The 12-Factor Process
February 12, 2026 • ☕️ 5 min read
Engineers don’t make products anymore. They make product factories.
That’s not a metaphor. The job used to be: understand the requirement, write the code, ship the feature. Now it’s: build the system that lets agents write the code, validate it, deploy it, and iterate on it. The engineer’s output isn’t the product. It’s the infrastructure that produces the product.
What changed
AI coding agents went from novelty to default. Andrej Karpathy put it bluntly: “I rapidly went from 80% manual coding to 80% agent coding. This is easily the biggest change to my basic coding workflow in two decades.”
The shift isn’t incremental. Teams of 3 are shipping what used to take teams of 20. Major features that took six months now take six hours. Small changes land in 30 minutes.
What that means
If agents do most of the coding, then the engineer’s job isn’t writing code. It’s designing the environment where agents write good code. Standards, validation, deployment pipelines, shared context, accessible data. The process becomes the product.
Old-world engineering process was designed around humans coordinating with humans. Standups, sprint planning, code review bottlenecks, approval gates. That process assumes the bottleneck is human throughput. It’s not anymore.
The 12 factors
I wrote The 12-Factor Process as an infrastructure playbook for this shift. Twelve patterns that let small teams operate at this new speed without losing quality or control.
- Preview Everything. Every change deploys to its own environment before merge.

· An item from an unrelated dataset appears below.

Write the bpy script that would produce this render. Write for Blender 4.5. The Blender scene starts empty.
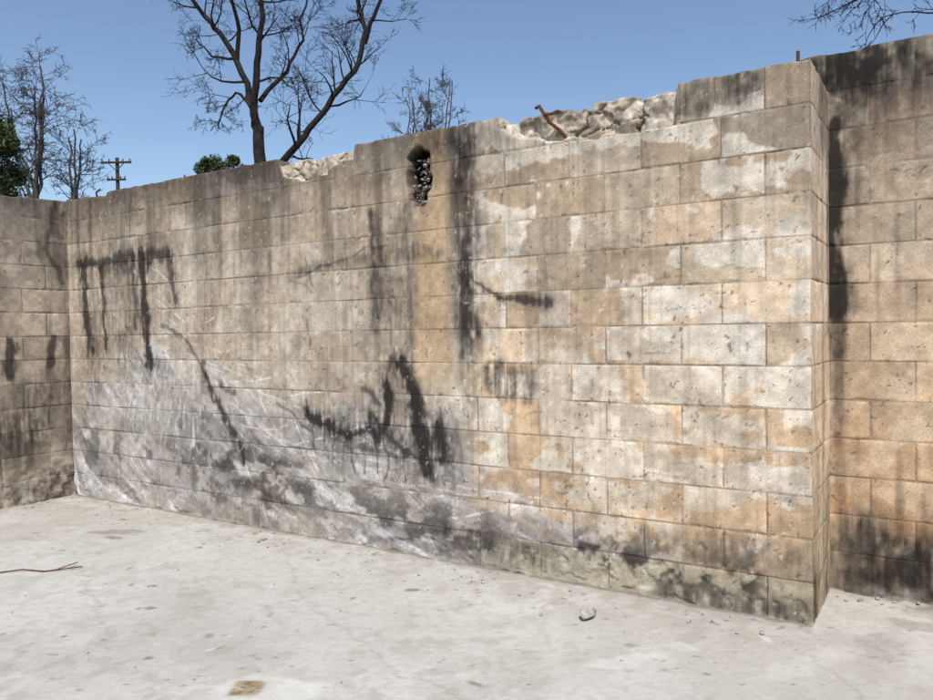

- Shared Validation. CI/CD, agent hooks, and pre-commit hooks all run the same pipelines.
- Democratize PRs. Everyone on the team can create pull requests, not just engineers.
- Async Agents. Coding agents run remote, in the cloud, in parallel.
- Codified Standards. Design systems, code style, and architecture are written down and available to agents.
- Shared Agent Context. Agent rules, plugins, and prompts are versioned and shared across the team.
- Agents in Every Conversation. Agents available in meetings, Slack, email, ready to act.
- Unified Dev Environment. Agents and developers work in the same coding environment.
- Show Don’t Tell. Put ideas in code, get them in front of customers, walk back rapidly if wrong.
- Data Accessible. All system data accessible in very few API calls, available to all agents.
- Small Pods. One domain expert plus 1-2 engineers, no more.
- Complexity-Based Process. Low-complexity changes merge automatically with no sign-off.
The full site has more detail on each factor. Check it out here.
The old playbook optimized for human coordination. This one optimizes for human-agent collaboration. The teams that adopt these patterns early won’t just move faster. They’ll be structurally different from the teams that don’t.